STRONG AND SHARED GROWTH. The experience of the last seven years is dramatic proof that President Clinton and Vice President Goreís strategy of fiscal discipline, investing in people and technology, and opening markets abroad is working:

  • Longest economic expansion in history. The United States economy is in its 107th month of economic expansion -- the longest period of sustained growth in U.S. history.
  • Nearly 21 million new jobs. Since January 1993, the economy has created 20.8 million new jobs -- the most jobs ever created under a single President and substantially more than the 18.5 million new jobs created in 12 years under Presidents Reagan and Bush. Under President Clinton, 19.2 million -- 92 percent -- of the new jobs were created in the private sector, the highest share since Harry Truman was President.
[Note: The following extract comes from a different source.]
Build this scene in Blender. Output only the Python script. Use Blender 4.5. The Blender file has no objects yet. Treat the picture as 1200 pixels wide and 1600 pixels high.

  • Lowest unemployment rate in three decades. In January 2000, the unemployment rate was 4.0 percent -- the lowest in thirty years. In the last year, unemployment rates for African Americans and Hispanics have dipped to the lowest levels on record.
  • Strongest growth in over three decades. Under President Clinton, GDP has grown at a 3.9 percent annual rate -- the strongest growth of any President since Johnson.
  • Highest homeownership on record. The homeownership rate reached 66.8 percent in 1999 -- the highest homeownership rate on record. Homeownership rates for African Americans and Hispanics was also the highest on record.
  • Lowest poverty rate in two decades. The poverty rate was 12.7 percent in 1998 -- the lowest poverty rate in two decades. Including the Earned Income Tax Credit, there were 7.7 million fewer people in poverty in 1998 than 1993. The poverty rate for African Americans is the lowest on record.
  • Broadly shared income growth. Under President Clinton all groups have enjoyed strong income gains, with every quintile seeing its real income rise by about ten percent. In contrast, in the 1980s only the top of the income distribution saw its real income rise.